Developing Patience and Understanding with CNNs

Posted by Andrew Rohlman on March 22, 2019

My first attempt at creating a convolutional neural network equally tested me on my patience and understanding of how they work. On a machine with limited capabilities, I pursued creating a Convolutional Neural Network (CNN) that can identify an image of numerous traffic signs with high accuracy. This problem is a great way to learn and understand convolutional neural networks, as this problem and system is used within self driving cars. Self driving cars need to be able to detect traffic signs, correctly identify what the sign means, and act upon it to safely transport passengers to their destination. I retrieved a dataset of over 30,000 images of 43 different traffic signs, and created a CNN that could identify them with as high of accuracy as I could.

My appraoch to this problem is a common approach to a lot of CNN type problems. My first step was going to take all my training images and pre process them so that the only difference between all my images was the difference in the signs. Some images come in different sizes, color hues, and angles, and if we can process them all to get them in a sense on the same playing field, it will make the learning step of our CNN a little easier. The next step, which is one that is different amongst CNN approaches, was for me to store the information of each image into numpy arrays. With how the data was given to me, it would be very difficult to split them into training and validation sets for our CNN to learn and validate with doing this step. By converting the images into numerical arrays, I am able to easily split them into 80% training images, and 20% validation images with one line of code.

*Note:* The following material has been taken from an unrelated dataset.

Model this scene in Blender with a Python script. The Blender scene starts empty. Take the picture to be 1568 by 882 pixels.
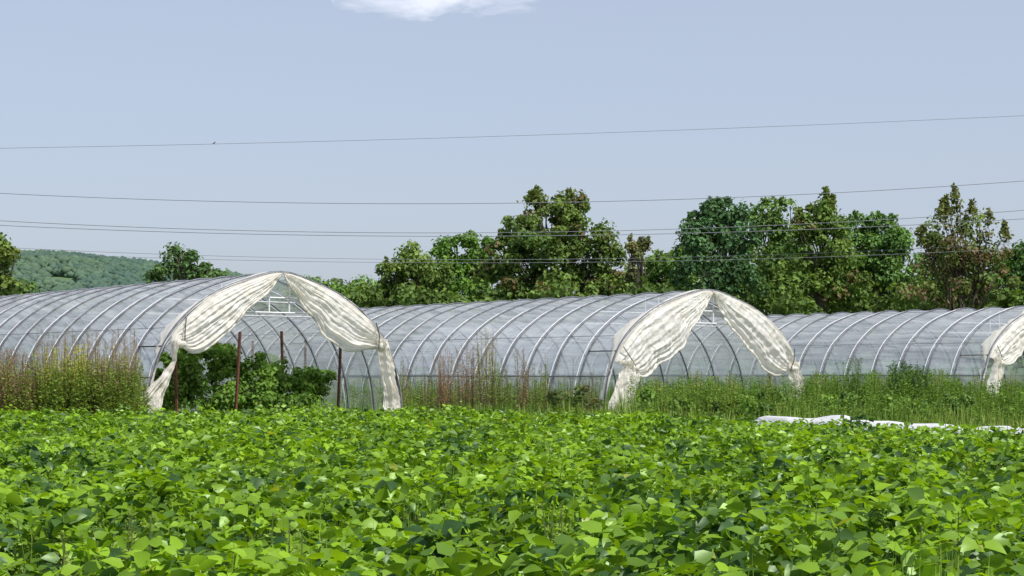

Given the computational limitations of my machine, I only used 10,000 of the 30,000 training images. This reduced the time it took my machine to run through each epochs in the learning phase. As far as building my CNN architecture, I wanted to make it a few convolutional layers deep. I started with 4 convolutional layers with every other layer having a pooling layer and dropout layer provided. This meant that after every 2 convolutional layers of learning, we pooled our features for computational simplicity, and then droped the least important information to reduce the likelihood of overfitting.

After running 30 epochs through my initial CNN, we actually created a model that was 97% accuracy with our validation images. For a first and simple network that took roughly 45 mins to learn (relatively slow machine), I thought that this initial model served its purpose in my understanding of how powerful a simple CNN can be in learning images. I moved on to using our initial CNN to test on our 10,000 testing images, and we ended up having an accuracy of about 94%.

In a real world setting, there are a couple of other steps I would have taken in further developing this CNN. First off, if I had the time and computing power, I would have deepened the CNN by adding more layers, as well as having layers with more neurons. I believe this would have increased our accuracy on both the validation and testing images. When it comes to traffic sign classifcation in a real world setting with self driving cars, we need this accuracy to be as high as possible to reduce the likelihood of accidents. The other step I would take would be to augment all my training images to different possible shades of colors, angles, and blurriness, so that we can test our model on as many possible scenarios a self driving car might capture an image of a traffic sign as possible. I did create an augmented dataset, and my model was taking over 30 minutes to run one epochs through our CNN.

I learned alot about how powerful a CNN can be in image classification, as well as how patiences can influence a machine learning engineer into carefully designing their CNN architectures. With more powerful machines to use, CNN’s tend to be the leader in industry in how machines can recognize and act upon images within artificial intelligence.